▶ _Directions for this task_
Starting from the top of the material, restate each line exactly until the line that contains "from mathutils import Matrix, Vector, noise", which is also copied. Pictures are excluded.
· · · · ·
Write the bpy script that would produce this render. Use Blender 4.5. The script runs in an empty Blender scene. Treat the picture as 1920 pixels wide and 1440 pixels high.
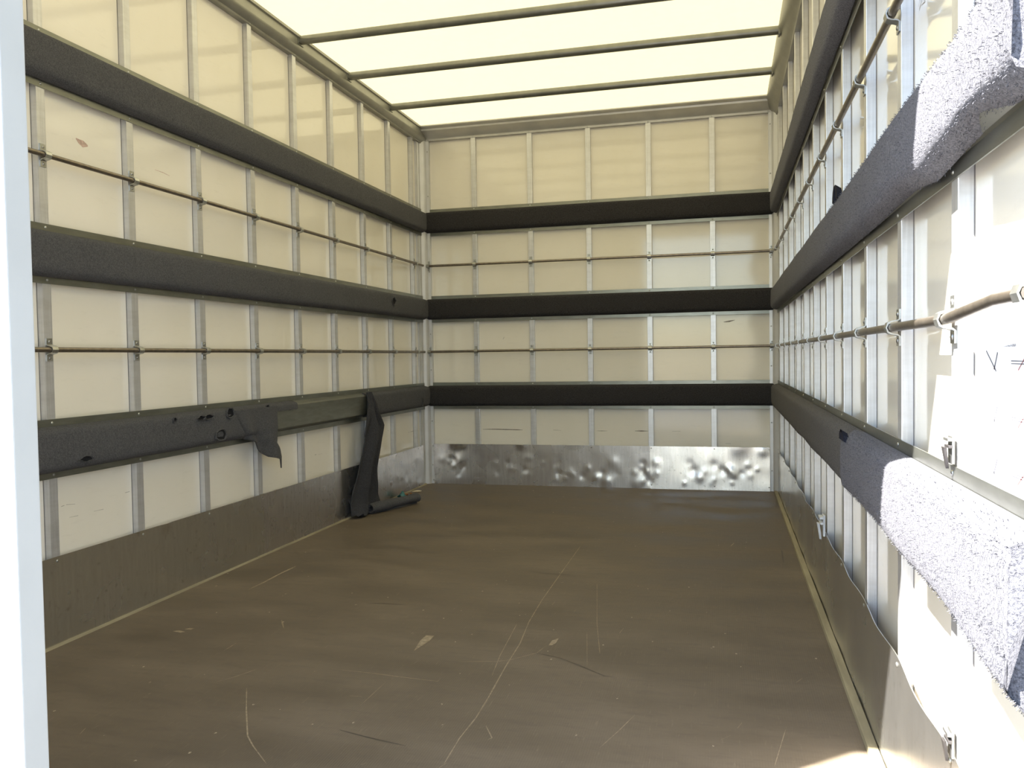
import bpy, bmesh, math, random
from mathutils import Matrix, Vector, noise

scene = bpy.context.scene
COL = scene.collection

# ------------------------------------------------------------------ camera
# Measured from the photograph: studs every 0.346 m on all walls, focal 1553.7 px of 1920.
YAW, PITCH, ROLL = 0.2506581, -0.0325349, 0.0159048
CAM_POS = Vector((1.79528, -4.82947, 0.77157))
_ca, _sa = math.cos(YAW), math.sin(YAW)
_cb, _sb = math.cos(PITCH), math.sin(PITCH)
_cc, _sc = math.cos(ROLL), math.sin(ROLL)
_R = (Matrix(((_ca, -_sa, 0), (_sa, _ca, 0), (0, 0, 1)))
      @ Matrix(((1, 0, 0), (0, _cb, -_sb), (0, _sb, _cb)))
      @ Matrix(((_cc, 0, _sc), (0, 1, 0), (-_sc, 0, _cc))))
cam_data = bpy.data.cameras.new('camera')
cam = bpy.data.objects.new('camera', cam_data)
COL.objects.link(cam)
_rt, _fw, _up = _R.col[0], _R.col[1], _R.col[2]
cam.matrix_world = Matrix(((_rt[0], _up[0], -_fw[0], CAM_POS[0]),
                           (_rt[1], _up[1], -_fw[1], CAM_POS[1]),
                           (_rt[2], _up[2], -_fw[2], CAM_POS[2]),
                           (0, 0, 0, 1)))
cam_data.sensor_width = 36.0
cam_data.lens = 1553.66 * 36.0 / 1920.0
cam_data.clip_start = 0.02
scene.camera = cam

# ------------------------------------------------------------------ light
SUN_DIR = Vector((0.53, 0.45, -1.0)).normalized()       # the way the sunlight travels
SUN_STRENGTH = 10.5
SKY_STRENGTH = 0.16
EXPOSURE = 2.2
world = bpy.data.worlds.new('world')
scene.world = world
world.use_nodes = True
wn, wl = world.node_tree.nodes, world.node_tree.links
wn.clear()
w_out = wn.new('ShaderNodeOutputWorld')
w_bg = wn.new('ShaderNodeBackground')
w_sky = wn.new('ShaderNodeTexSky')
w_sky.sky_type = 'NISHITA'
w_sky.sun_disc = False
w_sky.sun_elevation = math.asin(-SUN_DIR.z)
w_sky.sun_rotation = math.atan2(-SUN_DIR.x, -SUN_DIR.y)
w_sky.air_density = 1.0
w_sky.dust_density = 0.6
w_bg.inputs['Strength'].default_value = SKY_STRENGTH
wl.new(w_sky.outputs[0], w_bg.inputs['Color'])
wl.new(w_bg.outputs[0], w_out.inputs['Surface'])
sun_data = bpy.data.lights.new('sun', 'SUN')
sun_data.energy = SUN_STRENGTH
sun_data.angle = math.radians(0.55)
sun_data.color = (1.0, 0.965, 0.91)
sun = bpy.data.objects.new('sun', sun_data)
COL.objects.link(sun)
sun.location = (-4, -8, 9)
sun.rotation_euler = SUN_DIR.to_track_quat('-Z', 'Y').to_euler()

vs = scene.view_settings
vs.view_transform = 'Standard'
vs.look = 'None'
vs.exposure = EXPOSURE
vs.gamma = 1.0
vs.use_curve_mapping = False
scene.cycles.use_denoising = True
scene.cycles.max_bounces = 5
scene.cycles.diffuse_bounces = 4
scene.cycles.glossy_bounces = 3
scene.cycles.sample_clamp_indirect = 30.0

# ------------------------------------------------------------------ dimensions (metres)
XL, XR, YB = 0.018, 2.084, -0.010          # faces of the studs on the three walls
SKL, SKR, SKB = -0.002, 2.104, 0.010       # faces of the panels behind them
LEN = 4.0                                  # back wall to rear frame
S0, SP = 0.18566, 0.34637
STUDS = [S0 + SP * i for i in range(11)]   # distance from the back wall
BSTUDS = [0.3418, 0.6891, 1.0377, 1.3853, 1.7391]
Z_STUD_TOP = 2.079
Z_ROOF = 2.166
Z_LOW, Z_UP = 0.811, 1.335                 # the two lashing rails
BARS = {'top': (1.518, 1.678), 'middle': (0.990, 1.152), 'bottom': (0.460, 0.622)}
PLATE_Z = 0.245
random.seed(7)


def wmap(side, s, d, z):
    """wall coordinates (along, into the room, up) -> world"""
    if side == 'left':
        return Vector((XL + d, -s, z))
    if side == 'right':
        return Vector((XR - d, -s, z))
    return Vector((s, YB - d, z))


def wmat(side, s, d, z):
    """placement of a small shared piece: local x along, y into the room, z up"""
    rot = {'left': -math.pi / 2, 'right': math.pi / 2, 'back': math.pi}[side]
    return Matrix.Translation(wmap(side, s, d, z)) @ Matrix.Rotation(rot, 4, 'Z')


# ------------------------------------------------------------------ material helpers
def new_mat(name):
    m = bpy.data.materials.new(name)
    m.use_nodes = True
    nt = m.node_tree
    return m, nt, nt.nodes['Principled BSDF']


def N(nt, kind, **kw):
    n = nt.nodes.new(kind)
    for k, v in kw.items():
        if k.startswith('i_'):
            n.inputs[k[2:].replace('_', ' ')].default_value = v
        else:
            setattr(n, k, v)
    return n


def coords(nt, scale=(1, 1, 1), rot=(0, 0, 0)):
    tc = N(nt, 'ShaderNodeNewGeometry')
    mp = N(nt, 'ShaderNodeMapping')
    mp.inputs['Scale'].default_value = scale
    mp.inputs['Rotation'].default_value = rot
    nt.links.new(tc.outputs['Position'], mp.inputs['Vector'])
    return mp.outputs['Vector']


def noise_fac(nt, vec, scale, detail=4, rough=0.55, lo=0.35, hi=0.65):
    nz = N(nt, 'ShaderNodeTexNoise')
    nz.inputs['Scale'].default_value = scale
    nz.inputs['Detail'].default_value = detail
    nz.inputs['Roughness'].default_value = rough
    nt.links.new(vec, nz.inputs['Vector'])
    mr = N(nt, 'ShaderNodeMapRange')
    mr.inputs['From Min'].default_value = lo
    mr.inputs['From Max'].default_value = hi
    nt.links.new(nz.outputs['Fac'], mr.inputs['Value'])
    return mr.outputs['Result'], nz.outputs['Fac']


def mix_col(nt, fac, a, b):
    mx = N(nt, 'ShaderNodeMix', data_type='RGBA')
    for sock, val in ((mx.inputs[6], a), (mx.inputs[7], b)):
        if isinstance(val, tuple):
            sock.default_value = (*val, 1)
        else:
            nt.links.new(val, sock)
    if isinstance(fac, float):
        mx.inputs[0].default_value = fac
    else:
        nt.links.new(fac, mx.inputs[0])
    return mx.outputs[2]


def add_bump(nt, bsdf, height, strength=0.3, dist=0.002):
    b = N(nt, 'ShaderNodeBump')
    b.inputs['Strength'].default_value = strength
    b.inputs['Distance'].default_value = dist
    nt.links.new(height, b.inputs['Height'])
    nt.links.new(b.outputs['Normal'], bsdf.inputs['Normal'])


def simple_mat(name, col, rough=0.5, metal=0.0, var=0.12, scale=30.0, bump=0.0, stretch=(1, 1, 1), spec=0.5):
    m, nt, b = new_mat(name)
    v = coords(nt, stretch)
    f, raw = noise_fac(nt, v, scale)
    dark = tuple(c * (1 - var) for c in col)
    lite = tuple(min(1, c * (1 + var)) for c in col)
    nt.links.new(mix_col(nt, f, dark, lite), b.inputs['Base Color'])
    b.inputs['Roughness'].default_value = rough
    b.inputs['Metallic'].default_value = metal
    b.inputs['Specular IOR Level'].default_value = spec
    if bump:
        add_bump(nt, b, raw, bump, 0.002)
    return m


# glossy off-white sandwich panels
def panel_mat():
    m, nt, b = new_mat('panel_gloss_white')
    v = coords(nt)
    f1, _ = noise_fac(nt, v, 3.0, 3)
    f2, _ = noise_fac(nt, coords(nt, (6, 6, 30)), 2.0, 6, 0.7, 0.56, 0.74)
    c = mix_col(nt, f1, (0.80, 0.755, 0.65), (0.83, 0.785, 0.69))
    mul = N(nt, 'ShaderNodeMath', operation='MULTIPLY')
    mul.inputs[1].default_value = 0.10
    nt.links.new(f2, mul.inputs[0])
    c = mix_col(nt, mul.outputs[0], c, (0.42, 0.38, 0.31))
    nt.links.new(c, b.inputs['Base Color'])
    b.inputs['Roughness'].default_value = 0.07
    b.inputs['Specular IOR Level'].default_value = 0.5
    _, raw = noise_fac(nt, v, 1.6, 2)
    add_bump(nt, b, raw, 0.05, 0.01)
    return m


# extruded aluminium studs, smudged
def stud_mat():
    m, nt, b = new_mat('aluminium_stud')
    f, raw = noise_fac(nt, coords(nt, (3, 3, 14)), 3.0, 6, 0.7, 0.42, 0.78)
    f2, _ = noise_fac(nt, coords(nt, (60, 60, 2)), 4.0, 3, 0.5, 0.3, 0.7)
    c = mix_col(nt, f2, (0.60, 0.60, 0.61), (0.70, 0.70, 0.71))
    mul = N(nt, 'ShaderNodeMath', operation='MULTIPLY')
    mul.inputs[1].default_value = 0.30
    nt.links.new(f, mul.inputs[0])
    nt.links.new(mix_col(nt, mul.outputs[0], c, (0.34, 0.32, 0.30)), b.inputs['Base Color'])
    b.inputs['Metallic'].default_value = 0.6
    b.inputs['Roughness'].default_value = 0.36
    return m


def carpet_mat(name, col, dust, sheen, speck=0.6):
    m, nt, b = new_mat(name)
    v = coords(nt)
    f1, _ = noise_fac(nt, v, 9.0, 5, 0.6, 0.3, 0.75)
    f2, _ = noise_fac(nt, v, 330.0, 3, 0.75, 0.36, 0.64)
    f3, _ = noise_fac(nt, v, 120.0, 3, 0.7, 0.34, 0.68)
    c = mix_col(nt, f1, col, dust)
    d = mix_col(nt, f2, tuple(x * 0.30 for x in col), tuple(min(1, x * 2.0) for x in dust))
    e = mix_col(nt, f3, tuple(x * 0.55 for x in col), tuple(min(1, x * 1.4) for x in dust))
    nt.links.new(mix_col(nt, speck, mix_col(nt, 0.4, c, e), d), b.inputs['Base Color'])
    b.inputs['Roughness'].default_value = 0.95
    b.inputs['Specular IOR Level'].default_value = 0.1
    b.inputs['Sheen Weight'].default_value = sheen
    b.inputs['Sheen Roughness'].default_value = 0.5
    b.inputs['Sheen Tint'].default_value = (0.8, 0.8, 0.9, 1)
    _, r2 = noise_fac(nt, v, 260.0, 4, 0.8)
    add_bump(nt, b, r2, 0.9, 0.005)
    return m


def plate_mat(name, lo, hi, dirt, rmin, rmax, metal=0.92):
    m, nt, b = new_mat(name)
    f, raw = noise_fac(nt, coords(nt), 7.0, 2, 0.5, 0.2, 0.85)
    f2, raw2 = noise_fac(nt, coords(nt, (22, 22, 2.0)), 4.0, 4, 0.6, 0.35, 0.7)
    f3, _ = noise_fac(nt, coords(nt), 60.0, 2, 0.5, 0.62, 0.80)
    f4, _ = noise_fac(nt, coords(nt, (4, 4, 60)), 6.0, 5, 0.7, 0.60, 0.72)
    c = mix_col(nt, f2, lo, hi)
    def scaled(sock, k):
        mu = N(nt, 'ShaderNodeMath', operation='MULTIPLY')
        mu.inputs[1].default_value = k
        nt.links.new(sock, mu.inputs[0])
        return mu.outputs[0]
    c = mix_col(nt, scaled(f, 0.30), c, dirt)
    c = mix_col(nt, scaled(f4, 0.12), c, tuple(min(1, x * 1.25) for x in hi))
    c = mix_col(nt, scaled(f3, 0.5), c, tuple(x * 0.5 for x in dirt))
    nt.links.new(c, b.inputs['Base Color'])
    b.inputs['Metallic'].default_value = metal
    mr = N(nt, 'ShaderNodeMapRange')
    mr.inputs['To Min'].default_value = rmin
    mr.inputs['To Max'].default_value = rmax
    nt.links.new(f, mr.inputs['Value'])
    nt.links.new(mr.outputs['Result'], b.inputs['Roughness'])
    add_bump(nt, b, raw2, 0.03, 0.004)
    return m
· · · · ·
▶ _Reply to the exercise_
Write the bpy script that would produce this render. Use Blender 4.5. The script runs in an empty Blender scene. Treat the picture as 1920 pixels wide and 1440 pixels high.
import bpy, bmesh, math, random
from mathutils import Matrix, Vector, noise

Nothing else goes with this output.